▶ **GOAL**:
Repeat the material verbatim and drop the pictures.
++++++++++++++++++++
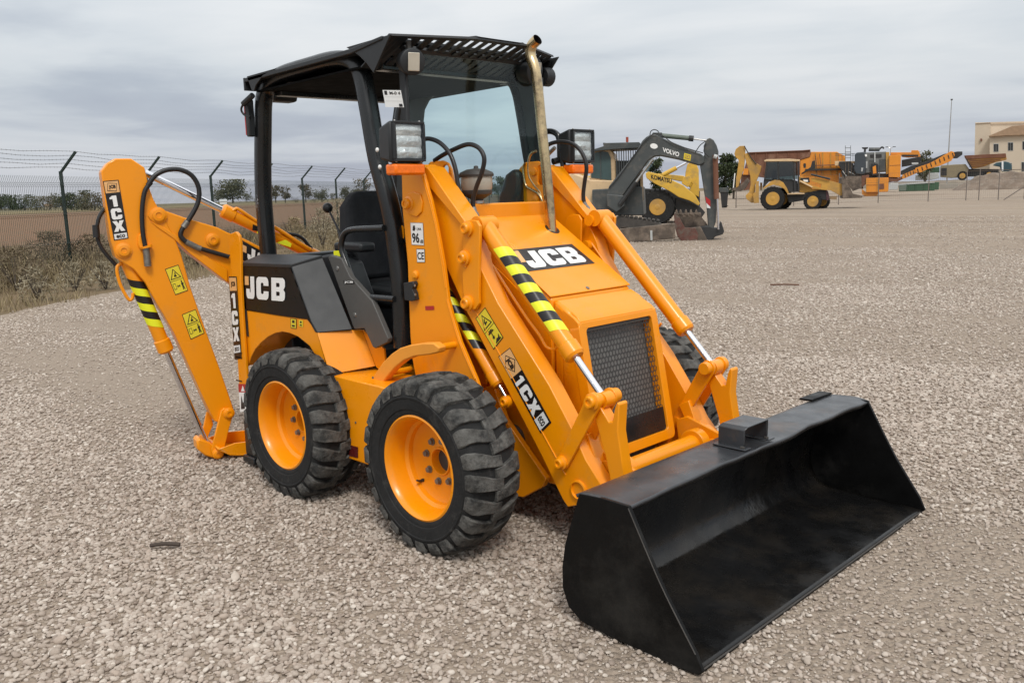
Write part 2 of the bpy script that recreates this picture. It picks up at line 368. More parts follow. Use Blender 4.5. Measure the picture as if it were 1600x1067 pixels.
# hood decal
T = [tuple(onY(800, 500, 0))]
def hoodpt(px, py):                   # pixel -> hood surface plane
    a, b_, c = Vector((-.283, -.285, 1.391)), Vector((-.283, .285, 1.391)), Vector((.232, .285, 1.052))
    n = (b_-a).cross(c-a).normalized(); d = ray(px, py); t = (a-CP).dot(n)/d.dot(n); return CP+t*d
q = [hoodpt(*p) for p in Z(6, (92, 152), (330, 128), (420, 203), (150, 236))]
D = Decal(*q); D.rect(0, 0, 1, 1, 'inkblack'); D.rect(.0, .40, .10, .93, 'inkbeige', 3)
for ch, u0, u1, v0, v1 in (('J', .10, .335, .10, .86), ('C', .36, .63, .10, .86), ('B', .66, .93, .10, .86)): D.glyph(ch, u0, v0, u1, v1, 'white')
D.build('hood_logo_decal', BL)
for p in Z(6, (392, 298)): MB().lathe([(.010, 0), (.010, .003), (.006, .004), (.001, .004)], hoodpt(*p), (.55, 0, .83), 14).build('hood_latch', 'fitting', BL)
# exhaust stack, a black disc on the hood paints the shaded slot round its foot
eb = hoodpt(863, 358); et = Vector(onY(836, 100, eb.y)); e2 = onY(824, 84, eb.y); e3 = onY(838, 63, eb.y-.02)
MB().lathe([(.040, -.004), (.040, .001), (.001, .001)], eb, (.55, 0, .83), 24).build('exhaust_slot_shade', 'inkblack', BL)
ex = [eb+Vector((0, 0, -.06)), eb.lerp(et, .3), eb.lerp(et, .6), eb.lerp(et, .93), onY(829, 88, eb.y), onY(831, 72, eb.y), onY(840, 62, eb.y)]
b = MB().tube(cr(ex, 6), [.0255+.0015*(i > 20) for i in range(37)], 18, caps=False); b.build('exhaust_pipe', 'brass', BL, recalc=False)
b = MB().tube(cr(ex, 6), [.0225]*37, 14, caps=False); b.build('exhaust_pipe_bore', 'inkblack', BL, recalc=False)
# air intake bowl
ab = onX(745, 300, -.31); ax_, ay_ = ab.x, ab.y; zt = onX(745, 271, -.31).z; zb = onX(745, 300, -.31).z
rb = .078
b = MB().lathe([(.03, zb-.035), (rb*.9, zb-.012), (rb*.94, zb-.005), (rb*.94, zb+.008), (.02, zb+.008)], (ax_, ay_, 0), (0, 0, 1), 32); b.build('intake_base', 'dust', BL)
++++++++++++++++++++
▶ **TASK OUTPUT**:
Write part 2 of the bpy script that recreates this picture. It picks up at line 368. More parts follow. Use Blender 4.5. Measure the picture as if it were 1600x1067 pixels.
# hood decal
T = [tuple(onY(800, 500, 0))]
def hoodpt(px, py):                   # pixel -> hood surface plane
    a, b_, c = Vector((-.283, -.285, 1.391)), Vector((-.283, .285, 1.391)), Vector((.232, .285, 1.052))
    n = (b_-a).cross(c-a).normalized(); d = ray(px, py); t = (a-CP).dot(n)/d.dot(n); return CP+t*d
q = [hoodpt(*p) for p in Z(6, (92, 152), (330, 128), (420, 203), (150, 236))]
D = Decal(*q); D.rect(0, 0, 1, 1, 'inkblack'); D.rect(.0, .40, .10, .93, 'inkbeige', 3)
for ch, u0, u1, v0, v1 in (('J', .10, .335, .10, .86), ('C', .36, .63, .10, .86), ('B', .66, .93, .10, .86)): D.glyph(ch, u0, v0, u1, v1, 'white')
D.build('hood_logo_decal', BL)
for p in Z(6, (392, 298)): MB().lathe([(.010, 0), (.010, .003), (.006, .004), (.001, .004)], hoodpt(*p), (.55, 0, .83), 14).build('hood_latch', 'fitting', BL)
# exhaust stack, a black disc on the hood paints the shaded slot round its foot
eb = hoodpt(863, 358); et = Vector(onY(836, 100, eb.y)); e2 = onY(824, 84, eb.y); e3 = onY(838, 63, eb.y-.02)
MB().lathe([(.040, -.004), (.040, .001), (.001, .001)], eb, (.55, 0, .83), 24).build('exhaust_slot_shade', 'inkblack', BL)
ex = [eb+Vector((0, 0, -.06)), eb.lerp(et, .3), eb.lerp(et, .6), eb.lerp(et, .93), onY(829, 88, eb.y), onY(831, 72, eb.y), onY(840, 62, eb.y)]
b = MB().tube(cr(ex, 6), [.0255+.0015*(i > 20) for i in range(37)], 18, caps=False); b.build('exhaust_pipe', 'brass', BL, recalc=False)
b = MB().tube(cr(ex, 6), [.0225]*37, 14, caps=False); b.build('exhaust_pipe_bore', 'inkblack', BL, recalc=False)
# air intake bowl
ab = onX(745, 300, -.31); ax_, ay_ = ab.x, ab.y; zt = onX(745, 271, -.31).z; zb = onX(745, 300, -.31).z
rb = .078
b = MB().lathe([(.03, zb-.035), (rb*.9, zb-.012), (rb*.94, zb-.005), (rb*.94, zb+.008), (.02, zb+.008)], (ax_, ay_, 0), (0, 0, 1), 32); b.build('intake_base', 'dust', BL)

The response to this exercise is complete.